Knowledge Base > Time


This document serves to introduce the basic terms regarding time in general and time in connection with AE.

General Time Terms

Time is made up of a given date and a given time. The indicated time refers to the local time. It is thereby dependent on the pertinent time zone and the use (or non-use) of Daylight Savings Time.

Los Angeles (PST)

New York (EST)


Frankfurt (CEST)

Tokyo (TYST)

Friday 3rd May, 2002

Friday 3rd May, 2002

Friday 3rd May, 2002

Friday 3rd May, 2002

Friday 3rd May, 2002

The term "date" always refers to the local date. This date is therefore dependent on the respective time zone and use (or non-use) of Daylight Savings Time.

The term "time" always refers to the local time. The time is therefore dependent on the respective time zone and use (or non-use) of Daylight Savings Time.

UTC - Coordinated Universal Time 
UTC is the international time standard and basis for all time calculations in AE. UTC is based on the division of the day into 24 hours. Therefore, afternoon times are specified, for example, as 16:00 UTC (sixteen hours, zero minutes). There is no daylight savings in UTC. This way the time and date specification is always precise.

GMT - Greenwich Mean Time
Time zones are based upon Greenwich Time as the meridian (0º longitude) passes through Greenwich. Greenwich Mean Time serves as the basis for calculating time differences to other time zones.

TZ - TimeZone
The areas with time differences to UTC are called time zones. This difference must not necessarily denote one full hour (60 minutes). The time zones generally run along the longitudes. Within the political borders of individual countries, however, the time zones can deviate from the general longitudinal definition.

Date Line
The date line lies along the 180° line of longitude.   

Standard Time
Standard time is the local time assigned to the pertinent time zone. Standard time is also occasionally identified as winter time.

DST - Daylight Savings Time
For daylight savings, the standard time is adjusted forward by a certain amount of time. Each individual country has its own rules on whether or not Daylight Savings Time is used, the point in time for the changeover and the time difference to standard time. Likewise, the chronological year itself determines if and when daylight savings is implemented. Some countries are currently in the process of making changes or preparing to decide upon a Daylight Savings Time arrangement.

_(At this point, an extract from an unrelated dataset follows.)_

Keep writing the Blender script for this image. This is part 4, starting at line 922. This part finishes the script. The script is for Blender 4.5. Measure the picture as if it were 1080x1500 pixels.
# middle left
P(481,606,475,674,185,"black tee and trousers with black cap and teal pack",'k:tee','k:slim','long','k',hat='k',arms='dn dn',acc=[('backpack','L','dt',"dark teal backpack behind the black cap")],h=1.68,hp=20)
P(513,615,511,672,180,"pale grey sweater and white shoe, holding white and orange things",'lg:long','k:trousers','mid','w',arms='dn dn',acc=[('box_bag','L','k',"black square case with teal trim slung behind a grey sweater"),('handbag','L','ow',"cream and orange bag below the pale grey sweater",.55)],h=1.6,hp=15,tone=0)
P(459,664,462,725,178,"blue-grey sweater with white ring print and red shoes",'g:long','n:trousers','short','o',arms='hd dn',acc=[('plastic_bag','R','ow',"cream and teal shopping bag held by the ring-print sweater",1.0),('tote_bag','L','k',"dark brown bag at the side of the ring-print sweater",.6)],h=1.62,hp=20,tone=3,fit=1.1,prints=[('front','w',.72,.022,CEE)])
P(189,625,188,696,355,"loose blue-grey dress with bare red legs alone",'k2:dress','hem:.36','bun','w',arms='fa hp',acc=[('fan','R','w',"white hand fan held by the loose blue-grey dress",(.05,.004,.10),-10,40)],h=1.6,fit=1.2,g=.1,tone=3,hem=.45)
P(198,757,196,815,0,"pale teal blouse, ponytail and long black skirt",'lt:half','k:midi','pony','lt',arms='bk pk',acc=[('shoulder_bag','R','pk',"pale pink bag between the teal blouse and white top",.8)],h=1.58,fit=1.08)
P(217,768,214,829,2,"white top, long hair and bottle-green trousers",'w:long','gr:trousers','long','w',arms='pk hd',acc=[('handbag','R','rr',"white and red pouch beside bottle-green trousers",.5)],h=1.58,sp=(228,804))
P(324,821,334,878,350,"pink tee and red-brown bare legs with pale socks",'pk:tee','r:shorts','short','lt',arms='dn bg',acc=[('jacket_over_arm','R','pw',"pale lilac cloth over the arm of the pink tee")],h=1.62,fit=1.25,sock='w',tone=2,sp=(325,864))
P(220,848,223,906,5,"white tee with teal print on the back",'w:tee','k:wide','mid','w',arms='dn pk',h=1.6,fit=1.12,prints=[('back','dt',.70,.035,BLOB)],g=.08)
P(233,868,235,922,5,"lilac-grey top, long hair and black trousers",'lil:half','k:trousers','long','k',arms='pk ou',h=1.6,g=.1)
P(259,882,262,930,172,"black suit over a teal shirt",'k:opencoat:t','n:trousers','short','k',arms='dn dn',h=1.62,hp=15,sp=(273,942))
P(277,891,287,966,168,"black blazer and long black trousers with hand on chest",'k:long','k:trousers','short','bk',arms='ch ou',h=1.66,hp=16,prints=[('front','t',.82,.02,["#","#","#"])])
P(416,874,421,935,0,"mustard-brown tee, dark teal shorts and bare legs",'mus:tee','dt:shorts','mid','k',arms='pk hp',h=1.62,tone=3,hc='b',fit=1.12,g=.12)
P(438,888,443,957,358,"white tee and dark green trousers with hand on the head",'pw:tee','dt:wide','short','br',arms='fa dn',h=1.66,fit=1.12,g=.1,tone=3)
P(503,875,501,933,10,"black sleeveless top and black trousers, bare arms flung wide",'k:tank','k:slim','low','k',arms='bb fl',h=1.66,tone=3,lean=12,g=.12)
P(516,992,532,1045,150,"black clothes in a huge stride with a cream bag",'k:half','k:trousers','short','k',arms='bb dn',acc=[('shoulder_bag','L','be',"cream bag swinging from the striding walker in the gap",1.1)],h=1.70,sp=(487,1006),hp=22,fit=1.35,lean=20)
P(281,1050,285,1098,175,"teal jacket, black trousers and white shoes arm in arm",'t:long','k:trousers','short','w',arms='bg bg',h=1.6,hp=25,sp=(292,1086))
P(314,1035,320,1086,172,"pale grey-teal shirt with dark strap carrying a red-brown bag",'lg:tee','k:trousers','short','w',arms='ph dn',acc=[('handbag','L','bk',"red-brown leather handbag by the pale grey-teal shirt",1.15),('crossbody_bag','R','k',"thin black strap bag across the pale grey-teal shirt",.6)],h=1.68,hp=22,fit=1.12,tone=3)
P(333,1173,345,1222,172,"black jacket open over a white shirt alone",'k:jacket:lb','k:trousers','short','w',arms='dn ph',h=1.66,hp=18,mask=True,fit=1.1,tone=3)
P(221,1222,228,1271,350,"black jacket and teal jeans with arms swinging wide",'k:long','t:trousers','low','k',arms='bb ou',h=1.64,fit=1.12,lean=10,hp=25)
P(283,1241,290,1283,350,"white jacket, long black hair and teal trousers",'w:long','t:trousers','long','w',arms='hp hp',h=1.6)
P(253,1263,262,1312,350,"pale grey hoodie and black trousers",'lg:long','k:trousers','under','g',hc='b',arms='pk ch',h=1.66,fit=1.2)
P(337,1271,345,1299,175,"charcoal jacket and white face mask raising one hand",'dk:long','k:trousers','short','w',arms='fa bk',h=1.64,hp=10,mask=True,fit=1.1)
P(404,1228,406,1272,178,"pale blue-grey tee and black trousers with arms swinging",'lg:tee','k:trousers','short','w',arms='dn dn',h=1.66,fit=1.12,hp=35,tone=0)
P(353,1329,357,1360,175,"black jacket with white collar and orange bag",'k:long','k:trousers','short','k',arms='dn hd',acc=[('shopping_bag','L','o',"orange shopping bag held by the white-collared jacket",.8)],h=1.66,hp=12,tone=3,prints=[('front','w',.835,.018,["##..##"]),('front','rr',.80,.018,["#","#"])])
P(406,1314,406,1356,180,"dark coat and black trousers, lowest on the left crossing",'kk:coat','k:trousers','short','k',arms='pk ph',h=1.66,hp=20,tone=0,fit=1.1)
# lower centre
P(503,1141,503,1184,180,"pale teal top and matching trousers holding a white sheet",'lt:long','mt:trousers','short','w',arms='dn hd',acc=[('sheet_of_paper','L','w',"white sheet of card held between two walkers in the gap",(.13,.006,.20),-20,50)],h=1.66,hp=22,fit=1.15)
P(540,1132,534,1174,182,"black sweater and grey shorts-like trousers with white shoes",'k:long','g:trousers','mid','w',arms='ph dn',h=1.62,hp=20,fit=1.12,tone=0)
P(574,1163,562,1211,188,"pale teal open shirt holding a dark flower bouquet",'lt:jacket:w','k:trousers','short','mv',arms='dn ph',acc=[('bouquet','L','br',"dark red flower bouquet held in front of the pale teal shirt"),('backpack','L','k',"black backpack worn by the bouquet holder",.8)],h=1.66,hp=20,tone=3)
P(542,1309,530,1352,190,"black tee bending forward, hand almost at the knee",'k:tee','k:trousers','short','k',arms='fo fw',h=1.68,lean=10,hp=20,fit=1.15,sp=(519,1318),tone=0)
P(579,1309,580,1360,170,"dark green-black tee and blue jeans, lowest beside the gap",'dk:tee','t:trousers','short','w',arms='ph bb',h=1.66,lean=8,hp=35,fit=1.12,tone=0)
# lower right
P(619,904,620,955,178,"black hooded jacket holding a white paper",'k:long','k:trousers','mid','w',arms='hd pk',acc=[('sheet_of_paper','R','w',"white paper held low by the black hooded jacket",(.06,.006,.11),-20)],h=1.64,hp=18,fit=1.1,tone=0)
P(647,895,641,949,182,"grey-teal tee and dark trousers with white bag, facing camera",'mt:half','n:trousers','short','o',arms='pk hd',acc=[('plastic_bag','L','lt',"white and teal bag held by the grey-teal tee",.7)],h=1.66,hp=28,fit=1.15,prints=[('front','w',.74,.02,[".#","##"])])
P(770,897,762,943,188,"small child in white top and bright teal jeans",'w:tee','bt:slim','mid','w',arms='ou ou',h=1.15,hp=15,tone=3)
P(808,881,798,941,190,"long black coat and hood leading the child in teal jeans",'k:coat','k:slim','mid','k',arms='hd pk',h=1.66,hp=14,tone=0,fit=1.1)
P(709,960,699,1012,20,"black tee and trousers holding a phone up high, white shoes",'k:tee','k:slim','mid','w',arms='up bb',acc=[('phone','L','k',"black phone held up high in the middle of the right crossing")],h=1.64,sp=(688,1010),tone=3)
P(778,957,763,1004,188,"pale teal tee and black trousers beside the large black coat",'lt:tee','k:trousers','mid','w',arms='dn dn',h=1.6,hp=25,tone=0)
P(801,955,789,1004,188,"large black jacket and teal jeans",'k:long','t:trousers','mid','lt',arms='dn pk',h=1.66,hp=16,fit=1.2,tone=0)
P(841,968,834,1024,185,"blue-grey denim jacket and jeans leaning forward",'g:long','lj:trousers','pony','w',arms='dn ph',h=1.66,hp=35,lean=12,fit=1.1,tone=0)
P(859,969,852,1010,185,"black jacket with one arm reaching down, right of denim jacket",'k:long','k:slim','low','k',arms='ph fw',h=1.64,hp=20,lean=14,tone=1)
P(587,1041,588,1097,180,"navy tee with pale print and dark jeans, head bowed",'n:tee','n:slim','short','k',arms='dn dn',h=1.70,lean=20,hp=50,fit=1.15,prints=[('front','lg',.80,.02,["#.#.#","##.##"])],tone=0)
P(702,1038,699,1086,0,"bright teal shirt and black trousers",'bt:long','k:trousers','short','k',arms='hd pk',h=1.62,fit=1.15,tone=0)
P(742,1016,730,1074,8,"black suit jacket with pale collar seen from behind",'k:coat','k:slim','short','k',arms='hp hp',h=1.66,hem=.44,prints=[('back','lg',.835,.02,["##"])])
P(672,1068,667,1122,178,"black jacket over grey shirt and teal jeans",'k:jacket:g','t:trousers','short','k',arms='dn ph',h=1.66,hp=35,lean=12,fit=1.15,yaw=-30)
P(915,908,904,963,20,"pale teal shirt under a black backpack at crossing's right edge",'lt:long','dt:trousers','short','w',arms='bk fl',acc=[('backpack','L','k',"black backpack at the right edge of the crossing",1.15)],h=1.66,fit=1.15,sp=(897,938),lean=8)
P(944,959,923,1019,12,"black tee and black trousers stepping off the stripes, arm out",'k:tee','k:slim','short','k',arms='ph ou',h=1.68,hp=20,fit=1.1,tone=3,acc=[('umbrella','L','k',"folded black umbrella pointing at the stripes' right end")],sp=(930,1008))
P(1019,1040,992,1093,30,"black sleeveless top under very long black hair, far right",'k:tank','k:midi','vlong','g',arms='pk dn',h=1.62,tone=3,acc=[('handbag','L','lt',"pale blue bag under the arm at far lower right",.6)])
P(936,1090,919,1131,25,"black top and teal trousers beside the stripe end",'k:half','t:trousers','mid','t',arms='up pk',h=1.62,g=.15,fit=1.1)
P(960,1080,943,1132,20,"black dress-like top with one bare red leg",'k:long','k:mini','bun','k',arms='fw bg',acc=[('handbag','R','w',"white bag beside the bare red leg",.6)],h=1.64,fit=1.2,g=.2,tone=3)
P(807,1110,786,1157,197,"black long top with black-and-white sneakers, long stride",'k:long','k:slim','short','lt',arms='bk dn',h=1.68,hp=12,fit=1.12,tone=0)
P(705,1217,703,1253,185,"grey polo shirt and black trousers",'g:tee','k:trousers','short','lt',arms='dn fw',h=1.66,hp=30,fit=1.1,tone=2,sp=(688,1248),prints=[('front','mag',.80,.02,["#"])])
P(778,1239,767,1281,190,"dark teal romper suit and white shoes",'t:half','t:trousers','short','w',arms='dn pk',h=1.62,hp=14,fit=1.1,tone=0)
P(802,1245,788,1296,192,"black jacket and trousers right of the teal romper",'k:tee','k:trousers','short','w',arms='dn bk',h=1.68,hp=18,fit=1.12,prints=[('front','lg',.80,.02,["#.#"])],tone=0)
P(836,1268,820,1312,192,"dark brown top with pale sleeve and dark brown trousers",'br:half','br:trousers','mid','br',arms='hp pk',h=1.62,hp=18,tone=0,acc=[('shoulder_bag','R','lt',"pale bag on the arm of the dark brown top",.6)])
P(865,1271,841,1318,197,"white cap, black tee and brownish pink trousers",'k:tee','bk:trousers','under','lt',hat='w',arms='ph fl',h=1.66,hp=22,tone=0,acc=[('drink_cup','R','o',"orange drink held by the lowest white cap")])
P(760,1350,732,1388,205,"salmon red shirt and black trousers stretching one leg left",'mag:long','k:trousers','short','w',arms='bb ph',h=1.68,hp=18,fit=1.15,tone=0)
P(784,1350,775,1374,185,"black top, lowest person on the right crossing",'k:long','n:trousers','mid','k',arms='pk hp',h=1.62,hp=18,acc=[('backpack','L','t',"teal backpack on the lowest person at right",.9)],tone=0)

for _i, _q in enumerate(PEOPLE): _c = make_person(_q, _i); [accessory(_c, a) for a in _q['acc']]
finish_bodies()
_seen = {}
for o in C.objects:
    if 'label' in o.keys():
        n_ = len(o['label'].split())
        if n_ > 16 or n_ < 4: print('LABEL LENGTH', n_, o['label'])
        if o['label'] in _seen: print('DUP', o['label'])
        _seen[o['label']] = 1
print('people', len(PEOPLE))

The time change from Daylight Savings Time to standard time and vice versa is most commonly 1 hour (60 minutes). Some countries, however, use a difference of more or less than one hour. Furthermore, time change in the northern hemisphere is directly opposite to that in the southern hemisphere. When in the northern hemisphere the changeover to Daylight Saving Time is made, the southern hemisphere simultaneously switches back to standard time. The switch to Daylight Saving Time in the northern hemisphere is made in the springtime, in the southern hemisphere in the fall (autumn).